Il lavoro di maggior soddisfazione? “Delle oltre duemila scarpe costruite in vita mia – ci risponde – sicuramente i pezzi più belli sono stati gli stivali da cavallo”. Tranne qualche rara collaborazione da parte di vecchi amici ormai scomparsi, Zoppini non ha potuto contare sull’aiuto di altri. “Non ho avuto apprendisti – conferma – anche perchè questo è un mestiere che ti fa lavorare tanto e guadagnare poco rispetto ad altri artigiani: se avessi avuto un figlio maschio non glielo avrei consigliato di certo”.

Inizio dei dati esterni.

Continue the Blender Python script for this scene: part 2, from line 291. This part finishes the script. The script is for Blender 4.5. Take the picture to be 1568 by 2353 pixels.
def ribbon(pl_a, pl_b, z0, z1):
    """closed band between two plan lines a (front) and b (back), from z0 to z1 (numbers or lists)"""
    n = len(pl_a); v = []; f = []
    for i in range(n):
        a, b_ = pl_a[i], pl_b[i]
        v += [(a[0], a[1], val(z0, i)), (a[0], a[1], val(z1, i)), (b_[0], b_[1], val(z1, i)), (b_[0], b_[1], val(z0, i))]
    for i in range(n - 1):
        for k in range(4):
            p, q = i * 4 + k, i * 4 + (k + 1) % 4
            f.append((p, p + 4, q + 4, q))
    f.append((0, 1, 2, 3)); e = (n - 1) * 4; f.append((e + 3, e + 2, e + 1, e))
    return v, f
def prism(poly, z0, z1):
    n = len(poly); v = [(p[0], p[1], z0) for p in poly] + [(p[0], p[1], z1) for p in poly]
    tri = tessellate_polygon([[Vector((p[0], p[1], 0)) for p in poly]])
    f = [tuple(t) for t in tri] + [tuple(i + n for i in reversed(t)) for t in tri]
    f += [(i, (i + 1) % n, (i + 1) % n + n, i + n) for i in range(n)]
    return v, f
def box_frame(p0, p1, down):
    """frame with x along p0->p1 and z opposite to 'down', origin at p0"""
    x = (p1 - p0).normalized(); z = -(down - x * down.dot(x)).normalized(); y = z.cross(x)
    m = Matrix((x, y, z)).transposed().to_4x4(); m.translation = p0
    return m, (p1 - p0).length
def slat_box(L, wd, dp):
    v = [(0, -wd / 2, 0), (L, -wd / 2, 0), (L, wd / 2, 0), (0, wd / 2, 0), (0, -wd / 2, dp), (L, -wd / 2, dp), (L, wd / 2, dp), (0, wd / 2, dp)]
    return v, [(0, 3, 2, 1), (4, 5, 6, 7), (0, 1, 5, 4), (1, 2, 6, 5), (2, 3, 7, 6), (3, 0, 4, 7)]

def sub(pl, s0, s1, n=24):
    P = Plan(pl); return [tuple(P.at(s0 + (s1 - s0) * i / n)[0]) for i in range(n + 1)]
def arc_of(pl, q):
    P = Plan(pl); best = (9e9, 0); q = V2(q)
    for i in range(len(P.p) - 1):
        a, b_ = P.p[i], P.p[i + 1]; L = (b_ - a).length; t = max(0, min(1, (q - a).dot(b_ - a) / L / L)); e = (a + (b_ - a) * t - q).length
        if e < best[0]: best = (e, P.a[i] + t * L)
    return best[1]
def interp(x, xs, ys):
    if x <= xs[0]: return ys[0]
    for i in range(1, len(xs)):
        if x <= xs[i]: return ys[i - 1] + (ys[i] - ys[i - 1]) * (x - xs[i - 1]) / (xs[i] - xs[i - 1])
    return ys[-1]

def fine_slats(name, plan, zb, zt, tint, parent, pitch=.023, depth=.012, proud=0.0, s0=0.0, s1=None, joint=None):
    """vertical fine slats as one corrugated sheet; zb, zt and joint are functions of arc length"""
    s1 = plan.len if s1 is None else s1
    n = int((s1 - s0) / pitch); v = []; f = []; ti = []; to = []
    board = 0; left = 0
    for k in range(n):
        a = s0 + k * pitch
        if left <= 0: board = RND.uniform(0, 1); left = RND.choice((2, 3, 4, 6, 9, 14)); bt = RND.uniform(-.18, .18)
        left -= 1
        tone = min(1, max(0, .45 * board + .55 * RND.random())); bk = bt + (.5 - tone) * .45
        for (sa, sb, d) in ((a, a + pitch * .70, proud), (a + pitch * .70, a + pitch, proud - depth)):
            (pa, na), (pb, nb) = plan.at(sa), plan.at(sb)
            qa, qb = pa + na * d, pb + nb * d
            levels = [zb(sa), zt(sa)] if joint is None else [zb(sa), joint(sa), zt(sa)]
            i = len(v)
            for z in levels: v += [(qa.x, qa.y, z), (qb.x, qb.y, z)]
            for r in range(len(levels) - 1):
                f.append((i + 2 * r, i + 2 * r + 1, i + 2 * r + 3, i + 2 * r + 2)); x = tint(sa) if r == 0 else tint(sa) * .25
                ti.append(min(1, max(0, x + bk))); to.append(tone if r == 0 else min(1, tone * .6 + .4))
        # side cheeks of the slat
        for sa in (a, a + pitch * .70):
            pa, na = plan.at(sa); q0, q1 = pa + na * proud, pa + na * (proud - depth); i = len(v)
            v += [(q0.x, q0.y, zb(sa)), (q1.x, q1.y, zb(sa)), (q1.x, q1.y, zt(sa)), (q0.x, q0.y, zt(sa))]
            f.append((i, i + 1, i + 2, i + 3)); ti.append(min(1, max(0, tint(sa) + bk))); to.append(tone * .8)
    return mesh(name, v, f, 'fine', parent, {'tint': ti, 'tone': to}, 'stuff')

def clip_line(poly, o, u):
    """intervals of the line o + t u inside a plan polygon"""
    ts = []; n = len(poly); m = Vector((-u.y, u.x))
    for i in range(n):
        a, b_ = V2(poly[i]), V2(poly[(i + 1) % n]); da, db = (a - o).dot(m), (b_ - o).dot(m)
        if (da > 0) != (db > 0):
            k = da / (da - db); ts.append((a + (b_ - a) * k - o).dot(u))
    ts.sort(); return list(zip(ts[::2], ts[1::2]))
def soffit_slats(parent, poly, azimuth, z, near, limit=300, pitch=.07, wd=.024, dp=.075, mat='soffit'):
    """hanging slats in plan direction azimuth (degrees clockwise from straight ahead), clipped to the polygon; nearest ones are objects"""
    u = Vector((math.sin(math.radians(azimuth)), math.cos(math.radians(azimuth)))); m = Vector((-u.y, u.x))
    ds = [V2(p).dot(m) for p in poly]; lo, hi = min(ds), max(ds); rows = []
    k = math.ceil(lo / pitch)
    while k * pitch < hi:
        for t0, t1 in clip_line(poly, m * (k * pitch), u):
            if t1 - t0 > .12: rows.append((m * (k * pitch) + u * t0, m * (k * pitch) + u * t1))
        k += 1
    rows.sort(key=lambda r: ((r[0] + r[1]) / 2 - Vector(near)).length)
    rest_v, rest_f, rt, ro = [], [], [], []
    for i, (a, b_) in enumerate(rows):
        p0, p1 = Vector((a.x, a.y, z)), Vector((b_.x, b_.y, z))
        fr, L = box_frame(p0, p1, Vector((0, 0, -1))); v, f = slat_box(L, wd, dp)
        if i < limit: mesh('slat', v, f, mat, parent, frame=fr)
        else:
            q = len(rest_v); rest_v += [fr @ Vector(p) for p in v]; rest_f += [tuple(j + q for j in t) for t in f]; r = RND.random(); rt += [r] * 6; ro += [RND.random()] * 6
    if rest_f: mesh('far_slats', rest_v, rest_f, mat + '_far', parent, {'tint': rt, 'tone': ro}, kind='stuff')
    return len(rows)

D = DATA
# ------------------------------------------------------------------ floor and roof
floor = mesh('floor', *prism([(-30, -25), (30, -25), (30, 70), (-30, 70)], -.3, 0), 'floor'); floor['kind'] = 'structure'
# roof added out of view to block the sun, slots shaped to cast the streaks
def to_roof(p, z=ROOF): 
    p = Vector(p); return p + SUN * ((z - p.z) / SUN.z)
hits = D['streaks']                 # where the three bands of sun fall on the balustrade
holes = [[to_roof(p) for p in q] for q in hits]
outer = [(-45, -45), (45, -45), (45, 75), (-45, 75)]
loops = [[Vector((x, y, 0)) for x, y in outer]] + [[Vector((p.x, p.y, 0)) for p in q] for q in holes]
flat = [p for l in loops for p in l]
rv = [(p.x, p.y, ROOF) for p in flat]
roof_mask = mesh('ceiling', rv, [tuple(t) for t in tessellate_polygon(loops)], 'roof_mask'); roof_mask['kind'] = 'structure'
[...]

Mentre parliamo passa un signore anziano che apre la porta della bottega ed esclama: “Zoppì, quando me le fai le scarpe?”. Rinaldo sorride, pensa alle intere generazioni tuderti che hanno calzato il frutto del suo lavoro e che lo vorrebbero “agli arresti domiciliari” ancora dentro la bottega a battere e cucire, e commenta felice: “Lui è un amico, porta solo le scarpe che faccio io”.